Bethany writes:
I wanted to write to you to share this name-journey with other readers who might feel the same other sense of unease with name and encourage them to keep calling their baby a variety of nicknames and name variations, rather than starting to feel gloomy about choosing the wrong name.
My darling girl is twenty weeks old, and it has honestly taken me this long to come to terms with her name and feel quite proud of it. I did not experience the sort of baby name regret that is mentioned occasionally on your blog, but I did not feel so at peace with the name we selected for our daughter. It just didn’t seem to stick the same way her brother, Daniel Henry Hyde, seemed to stick with me instantly.
I think its taken four months to get to know her as Elsa Catherine Haid, and four months for me to put away the other names (Eliza, Anneliese, Elise, Elissa, Joanna, Mirabelle, Beatrice, and more) that weren’t chosen. I think it took four months of calling her Elsa Kate, Elsie, Elsa Catherine, Elsabug, my sweet Elsa to make it feel natural.
Elsa was my husband’s #1 choice and he feels such pride when others comment on the name’s beauty. It was not my first choice, but I do really like the name now, especially when I call her Elsa Kate, which is how I introduce her to others.
The advice you and your readers gave sent us in different directions. I was first concerned about a name that would sound good with the German vowel pattern of our last name. You and your readers helped me see that its not such a big deal. I really liked the suggestion of Elsa Jane for the way it sounded, but having no connection to any Janes and wanting a bit of a namesake, we named her Catherine, which is my paternal grandmother’s middle name. I enjoy that she was born the same week Catherine Middleton married William, and it was fun to hold my little Elsa Kate and watch the wedding.

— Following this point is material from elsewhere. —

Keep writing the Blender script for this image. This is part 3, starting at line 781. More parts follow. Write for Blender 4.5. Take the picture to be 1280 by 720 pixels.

So in conclusion, I’d like to implore your readers to not get stuck in the muddy waters of baby name regret. At first, I started thinking about how I the name Elsa was too much like Melissa and Elsie was a lot like Kelsey (both names I don’t really like) instead of focusing on my daughter and the beauty of her name. I thought about the name Elsa meant I can’t have an Eliza or an Elissa or Elizabeth. I should have been thinking about how wonderful and special it is that her father lights up when he says her name, that its a lovely name, and that its a name she can be proud of since its sturdy and timeless and classy and feminine.